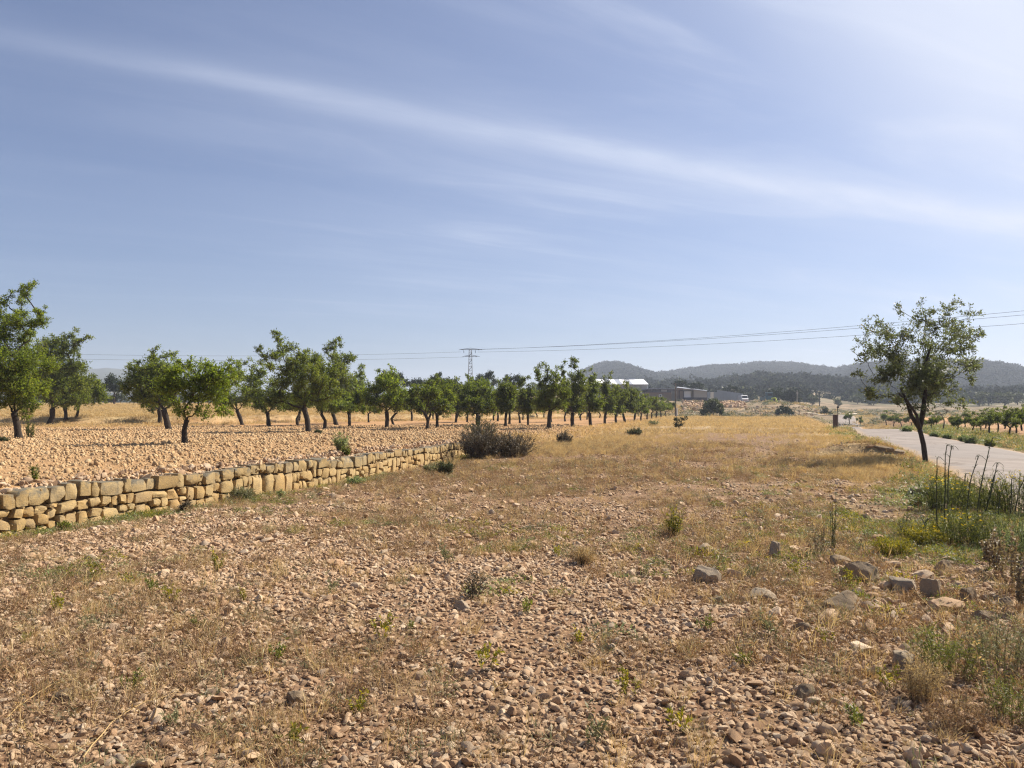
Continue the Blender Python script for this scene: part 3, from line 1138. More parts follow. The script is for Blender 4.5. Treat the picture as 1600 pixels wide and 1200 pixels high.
def curve_pts(a, b, sag, rg, n=5, wob=0.06):
    a, b = np.asarray(a, float), np.asarray(b, float)
    t = np.linspace(0, 1, n)[:, None]
    P = a * (1 - t) + b * t
    d = np.linalg.norm(b - a)
    P[:, 2] += (t[:, 0] * (1 - t[:, 0])) * sag * d
    off = rg.normal(size=(n, 3)) * wob * d
    off[0] = off[-1] = 0
    return P + off


def grow_tree(td, trunk, lobes, rg, leaf_len=0.09, leaf_w=0.034, cover=1.5, twig_r=0.006, limb_scale=1.0, twigs=True, skip_trunk_tube=False, limbs=()):
    """trunk: list of (x,y,z,r) up to the fork. lobes: (x,y,z,r,cover factor). Limbs run from the fork to the lobes, twigs fill the lobes, leaves sit on twigs"""
    T = np.array([t[:3] for t in trunk], float)
    R = np.array([t[3] for t in trunk], float)
    # bend-free resample with knots
    k = np.linspace(0, len(T) - 1, len(T) * 3 - 2)
    Ti = np.stack([np.interp(k, range(len(T)), T[:, i]) for i in range(3)], -1)
    Ri = np.interp(k, range(len(T)), R) * (1 + 0.10 * rg.normal(size=len(k)).clip(-1.2, 1.2))
    Ri[0] *= 1.25
    td.wood.tube(Ti, Ri, 9)
    fork, fr = T[-1], R[-1]
    nodes = [(fork, -1)]
    node_lobe = [-1]
    for lp in limbs:            # fixed limbs seen in the photograph
        prev = 0
        P = np.array([l[:3] for l in lp], float)
        td.wood.tube(np.vstack([fork[None], P]), np.r_[fr * 0.8, [l[3] for l in lp]], 7)
        for q in P:
            nodes.append((q, prev))
            node_lobe.append(-1)
            prev = len(nodes) - 1
    LB = np.array([l[:3] for l in lobes], float)
    order = np.argsort(np.linalg.norm(LB - fork, axis=1))
    parent = {}
    for i in order:
        c = LB[i]
        best, bj = 1e9, 0
        for j, (p, _) in enumerate(nodes):
            d = np.linalg.norm(c - p) + 0.35 * np.linalg.norm(p - fork) + (0.5 if c[2] < p[2] - 0.2 else 0)
            if d < best:
                best, bj = d, j
        nodes.append((c, bj))
        node_lobe.append(i)
        parent[len(nodes) - 1] = bj
    weight = np.zeros(len(nodes))
    for j in range(len(nodes) - 1, 0, -1):
        weight[j] += 1
        weight[nodes[j][1]] += weight[j]
    for j in range(1, len(nodes)):
        if node_lobe[j] < 0:
            continue
        a, b = nodes[nodes[j][1]][0], nodes[j][0]
        r0 = fr * 0.92 * limb_scale * (weight[j] / weight[0]) ** 0.46
        P = curve_pts(a, b, 0.12 * rg.uniform(-0.6, 1.2), rg, 5, 0.05)
        td.wood.tube(P, np.linspace(r0, max(r0 * 0.6, 0.008), 5), 6, False)
    for li, l in enumerate(lobes):
        c, r, cf = np.array(l[:3], float), l[3], l[4] if len(l) > 4 else 1.0
        area = leaf_len * leaf_w * 0.5 * 0.55
        nl = int(cover * cf * math.pi * r * r / area)
        if nl < 4:
            continue
        nt = max(3, int(nl / 16))
        d = rg.normal(size=(nt, 3))
        d /= np.linalg.norm(d, axis=1, keepdims=True)
        d[:, 2] = d[:, 2] * 0.9 + 0.22
        e = c + d * (r * rg.uniform(0.45, 1.15, nt))[:, None]
        a = c + (e - c) * rg.uniform(0.0, 0.45, nt)[:, None] + rg.normal(size=(nt, 3)) * r * 0.10
        if twigs:
            for q in range(0, nt, 2):
                td.wood.tube([a[q], (a[q] + e[q]) / 2 + rg.normal(size=3) * r * 0.05, e[q]], [twig_r * 1.4, twig_r, twig_r * 0.5], 3, False)
        ti = rg.integers(0, nt, nl)
        u = rg.random(nl) ** 0.8
        dirs = e[ti] - a[ti]
        P = a[ti] + dirs * u[:, None] + rg.normal(size=(nl, 3)) * leaf_len * 0.35
        D = dirs / np.maximum(np.linalg.norm(dirs, axis=1, keepdims=True), 1e-6) * 0.7 + rg.normal(size=(nl, 3)) * 0.7
        td.leaf.append(leaf_arrays(P, D, leaf_len, leaf_w, rg))
        tone = rg.uniform(-0.12, 0.12)
        td.rnd.append(np.repeat((rg.random(nl) * 0.9 + tone).clip(0, 1), 4))


def px_tree(name, label, cat, group, trunk_px, lobes_px, seed, leaf_m=None, bark=BARK, leaf_len=None, cover=1.5, depth=0.75, dbase=None, sparse_above=None, limbs_px=(), limb_scale=1.0, aspect=0.38, double=True, twigs=True, grow=1.0):
    """a tree measured off the photograph: the trunk's foot fixes the distance, everything else is metres from it"""
    rg = np.random.default_rng(seed)
    b = at(trunk_px[0][0], trunk_px[0][1]) if dbase is None else at_d(trunk_px[0][0], dbase)
    m = b.y / F

    def loc(px, py, dy=0.0):
        return ((px - trunk_px[0][0]) * m, dy, (EYE + (HOR - py) * m) - b.z)
    trunk = [(*loc(p[0], p[1], 0.1 * m * rg.normal() * (0 if i == 0 else 1)), p[2] * m) for i, p in enumerate(trunk_px)]
    trunk = [(*t[:3], t[3] * 0.78) for t in trunk]
    trunk[0] = (trunk[0][0], trunk[0][1], -0.12, trunk[0][3])
    xs = np.array([l[0] for l in lobes_px])
    half = max(12, (xs.max() - xs.min()) / 2) * m
    cx = xs.mean()
    lobes = []
    for l in lobes_px:
        k = 1 - min(1, abs(l[0] - cx) * m / (half * 1.15)) ** 2
        spread = depth * half * math.sqrt(max(k, 0.05))
        dy = rg.uniform(-1, 1) * spread * (1.0 if l[2] > 9 else 0.45)
        cf = l[3] if len(l) > 3 else 1.0
        lobes.append((*loc(l[0], l[1], dy), l[2] * m * 1.12 * (grow if cf < 1 else 1 + (grow - 1) * 0.35), cf / (grow if cf < 1 else 1)))
        if double and l[2] > 11:
            s2 = -np.sign(dy) * rg.uniform(0.5, 1) * spread
            lobes.append((*loc(l[0] + rg.normal() * 3, l[1] + rg.normal() * 3, s2), l[2] * m * 0.9, cf))
    ll = leaf_len or 0.088 * max(1.0, b.y / 30)
    td = TreeData()
    limbs = [[(*loc(q[0], q[1], q[3] if len(q) > 3 else 0), q[2] * m) for q in lp] for lp in limbs_px]
    grow_tree(td, trunk, lobes, rg, ll, ll * aspect, cover, 0.006 * max(1, b.y / 30), limb_scale, twigs, limbs=limbs)
    c, w = td.meshes(leaf_m or ALMOND, bark)
    root = empty(name, b)
    tag(root, label, cat, group)
    link("trunk", w, root)
    link("crown", c, root)
    return root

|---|

Problem
Write out the lines from the start of the material to the line with "return P + off", inclusive and exactly. Skip the pictures.

Output for this exercise
Continue the Blender Python script for this scene: part 3, from line 1138. More parts follow. The script is for Blender 4.5. Treat the picture as 1600 pixels wide and 1200 pixels high.
def curve_pts(a, b, sag, rg, n=5, wob=0.06):
    a, b = np.asarray(a, float), np.asarray(b, float)
    t = np.linspace(0, 1, n)[:, None]
    P = a * (1 - t) + b * t
    d = np.linalg.norm(b - a)
    P[:, 2] += (t[:, 0] * (1 - t[:, 0])) * sag * d
    off = rg.normal(size=(n, 3)) * wob * d
    off[0] = off[-1] = 0
    return P + off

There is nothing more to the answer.